◆ Directive
Each line of the material must be repeated precisely, with the pictures left out.
⁂
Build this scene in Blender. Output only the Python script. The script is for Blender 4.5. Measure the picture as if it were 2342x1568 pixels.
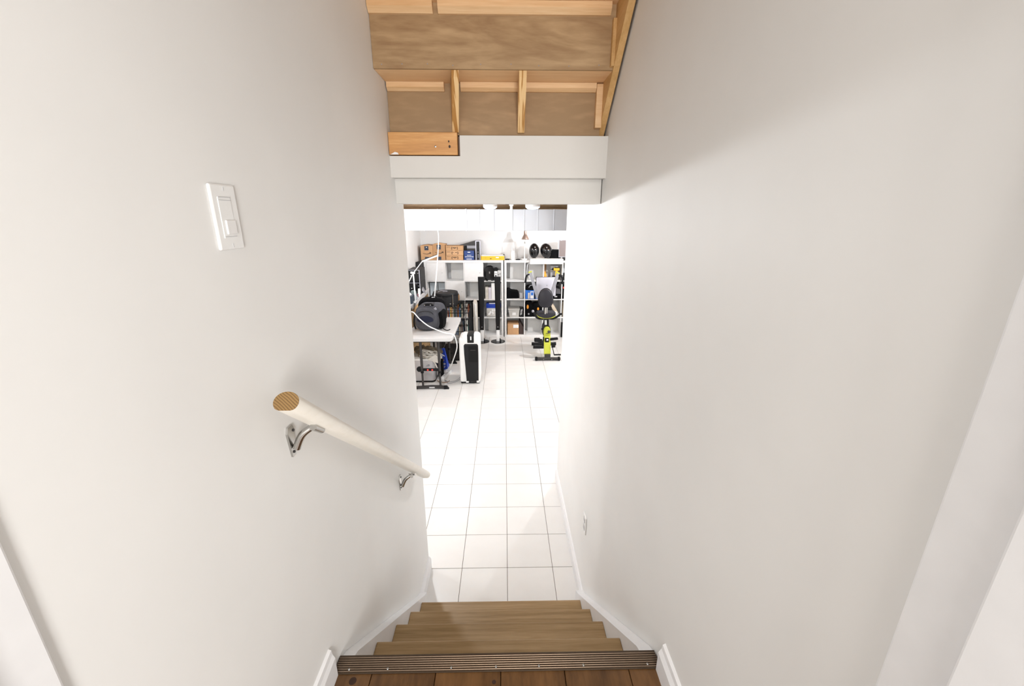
import bpy, bmesh, math, random
from mathutils import Vector, Matrix, Euler
random.seed(7)
R = math.radians
S = bpy.context.scene
for o in list(bpy.data.objects): bpy.data.objects.remove(o)
C = S.collection

# ------------------------------------------------------------ camera
CAMZ = 2.2731; PITCH = 0.29794; YAW = 0.018764; ROLL = 0.00139
cam = bpy.data.cameras.new('camera'); camo = bpy.data.objects.new('camera', cam); C.objects.link(camo)
cam.sensor_fit = 'HORIZONTAL'; cam.sensor_width = 36.0; cam.lens = 36.0*951.22/2342
cam.clip_start = 0.02; cam.clip_end = 60
fw = Vector((math.sin(YAW)*math.cos(PITCH), math.cos(YAW)*math.cos(PITCH), -math.sin(PITCH)))
rt = Vector((math.cos(YAW), -math.sin(YAW), 0)); up = rt.cross(fw)
r2 = rt*math.cos(ROLL)+up*math.sin(ROLL); u2 = -rt*math.sin(ROLL)+up*math.cos(ROLL)
camo.matrix_world = Matrix(((r2.x,u2.x,-fw.x,0),(r2.y,u2.y,-fw.y,0),(r2.z,u2.z,-fw.z,CAMZ),(0,0,0,1)))
S.camera = camo

# ------------------------------------------------------------ light and exposure
S.view_settings.view_transform = 'Standard'; S.view_settings.look = 'None'
S.view_settings.exposure = 1.05; S.view_settings.gamma = 1.0; S.view_settings.use_curve_mapping = False
w = bpy.data.worlds.new('world'); S.world = w; w.use_nodes = True
w.node_tree.nodes['Background'].inputs[0].default_value = (1.0, 0.99, 0.975, 1)
w.node_tree.nodes['Background'].inputs[1].default_value = .55

def area(name, loc, rot, size, power, col=(1,1,1), size_y=None):
    l = bpy.data.lights.new(name, 'AREA'); l.energy = power; l.color = col; l.size = size
    if size_y: l.shape = 'RECTANGLE'; l.size_y = size_y
    o = bpy.data.objects.new(name, l); C.objects.link(o); o.location = loc; o.rotation_euler = rot
    return o
def bulb(name, loc, power, col=(1,1,1), r=.05):
    l = bpy.data.lights.new(name, 'POINT'); l.energy = power; l.color = col; l.shadow_soft_size = r
    o = bpy.data.objects.new(name, l); C.objects.link(o); o.location = loc
    return o
# warm hall light and added fill behind the camera; cool basement lamps and fill
area('hall_light', (-.35,-1.7,3.3), (R(42),0,R(-8)), .7, 13, (1.0,.95,.90))
area('hall_fill_light', (.32,-1.6,2.05), (R(92),0,R(8)), .5, 29, (1.0,.98,.955), 1.0)  # added soft panel brightening the stairwell from the hall, no window there
LAMPS_AND_FILL = [(-1.15,2.62,2.27,10),(-1.0,3.6,2.22,34),(1.8,5.8,2.2,74),(-1.4,5.0,2.0,3),(.85,7.1,2.33,15),(-.9,6.3,2.3,16)]  # last entry is an unseen fill added to brighten the left shelving
for b in LAMPS_AND_FILL: bulb('basement_lamp_and_fill', b[:3], b[3], (.93,.965,1.0), .035)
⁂
◆ Response to the task
Build this scene in Blender. Output only the Python script. The script is for Blender 4.5. Measure the picture as if it were 2342x1568 pixels.
import bpy, bmesh, math, random
from mathutils import Vector, Matrix, Euler
random.seed(7)
R = math.radians
S = bpy.context.scene
for o in list(bpy.data.objects): bpy.data.objects.remove(o)
C = S.collection

# ------------------------------------------------------------ camera
CAMZ = 2.2731; PITCH = 0.29794; YAW = 0.018764; ROLL = 0.00139
cam = bpy.data.cameras.new('camera'); camo = bpy.data.objects.new('camera', cam); C.objects.link(camo)
cam.sensor_fit = 'HORIZONTAL'; cam.sensor_width = 36.0; cam.lens = 36.0*951.22/2342
cam.clip_start = 0.02; cam.clip_end = 60
fw = Vector((math.sin(YAW)*math.cos(PITCH), math.cos(YAW)*math.cos(PITCH), -math.sin(PITCH)))
rt = Vector((math.cos(YAW), -math.sin(YAW), 0)); up = rt.cross(fw)
r2 = rt*math.cos(ROLL)+up*math.sin(ROLL); u2 = -rt*math.sin(ROLL)+up*math.cos(ROLL)
camo.matrix_world = Matrix(((r2.x,u2.x,-fw.x,0),(r2.y,u2.y,-fw.y,0),(r2.z,u2.z,-fw.z,CAMZ),(0,0,0,1)))
S.camera = camo

# ------------------------------------------------------------ light and exposure
S.view_settings.view_transform = 'Standard'; S.view_settings.look = 'None'
S.view_settings.exposure = 1.05; S.view_settings.gamma = 1.0; S.view_settings.use_curve_mapping = False
w = bpy.data.worlds.new('world'); S.world = w; w.use_nodes = True
w.node_tree.nodes['Background'].inputs[0].default_value = (1.0, 0.99, 0.975, 1)
w.node_tree.nodes['Background'].inputs[1].default_value = .55

def area(name, loc, rot, size, power, col=(1,1,1), size_y=None):
    l = bpy.data.lights.new(name, 'AREA'); l.energy = power; l.color = col; l.size = size
    if size_y: l.shape = 'RECTANGLE'; l.size_y = size_y
    o = bpy.data.objects.new(name, l); C.objects.link(o); o.location = loc; o.rotation_euler = rot
    return o
def bulb(name, loc, power, col=(1,1,1), r=.05):
    l = bpy.data.lights.new(name, 'POINT'); l.energy = power; l.color = col; l.shadow_soft_size = r
    o = bpy.data.objects.new(name, l); C.objects.link(o); o.location = loc
    return o
# warm hall light and added fill behind the camera; cool basement lamps and fill
area('hall_light', (-.35,-1.7,3.3), (R(42),0,R(-8)), .7, 13, (1.0,.95,.90))
area('hall_fill_light', (.32,-1.6,2.05), (R(92),0,R(8)), .5, 29, (1.0,.98,.955), 1.0)  # added soft panel brightening the stairwell from the hall, no window there
LAMPS_AND_FILL = [(-1.15,2.62,2.27,10),(-1.0,3.6,2.22,34),(1.8,5.8,2.2,74),(-1.4,5.0,2.0,3),(.85,7.1,2.33,15),(-.9,6.3,2.3,16)]  # last entry is an unseen fill added to brighten the left shelving
for b in LAMPS_AND_FILL: bulb('basement_lamp_and_fill', b[:3], b[3], (.93,.965,1.0), .035)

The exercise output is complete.